Dopo il 14 giugno 30 mila anconetani vivevano nelle tende, ne furono allestite 1.453 in 56 punti tra centro urbano e periferia. La più grande tendopoli fu allestita all’interno dello stadio dorico. Almeno 600 persone trovarono alloggio negli autobus parcheggiati nelle piazze, 1.500 nei vagoni ferroviari fermi alla stazione, 1.000 nelle palestre delle scuole agibili. Altri alloggiarono nella nave traghetto Tiziano, ancorata in porto. Chi poteva trovò ospitalità dai parenti che non avevano le abitazioni lesionate. Dal 15 al 30 giugno furono distribuiti almeno 200 mila pasti caldi e 15 mila pacchi con cibi freddi.

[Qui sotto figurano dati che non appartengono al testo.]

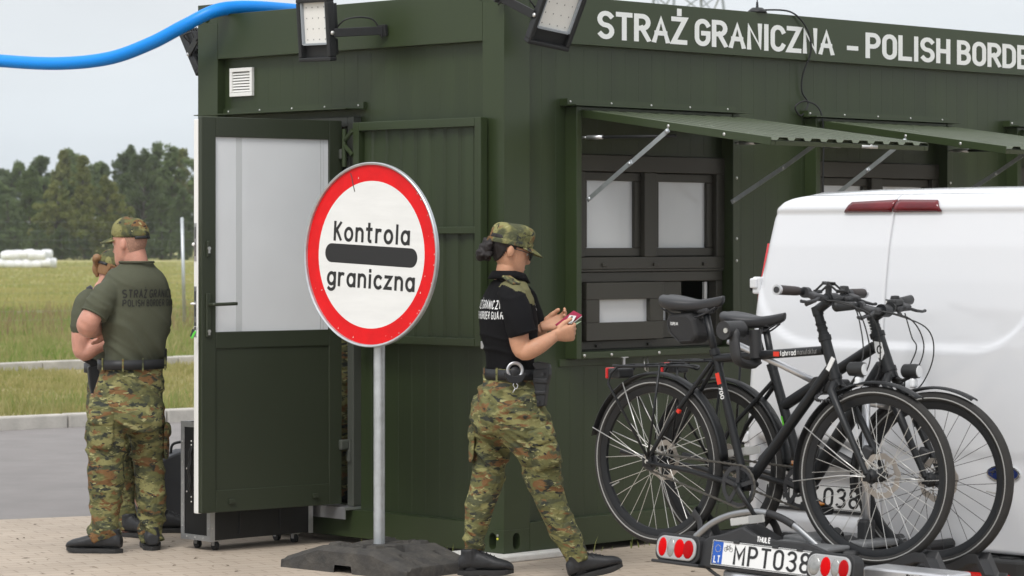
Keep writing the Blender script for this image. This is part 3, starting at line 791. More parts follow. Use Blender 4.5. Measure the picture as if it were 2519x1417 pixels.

La chiesa si mobilitò: l’arcivescovo Carlo Maccari la sera stessa del 25 gennaio impegnò tutte le strutture organizzative della diocesi e aprì ai cittadini le chiese che non avevano avuto danni rilevanti. Un’altra figura particolarmente importante per gli anconetani fu quella di padre Bernardino Piccinelli, arcivescovo ausiliare, che divenne punto di riferimento per molti cittadini. Pilastro per i cittadini fu Alfredo Trifogli, chiamato da tutti il sindaco del terremoto, perché fu sempre attivo prima per la gestione dell’emergenza e poi per la ricostruzione. Si fece promotore, con altri parlamentari marchigiani, di una legge per la città: un modello di gestione del sisma che divenne un esempio per le successive calamità naturali che colpirono il Paese, a cominciare dal Friuli. Anche l’impianto moderno della Protezione civile prese le mosse proprio dall’esperienza maturata sul campo ad Ancona.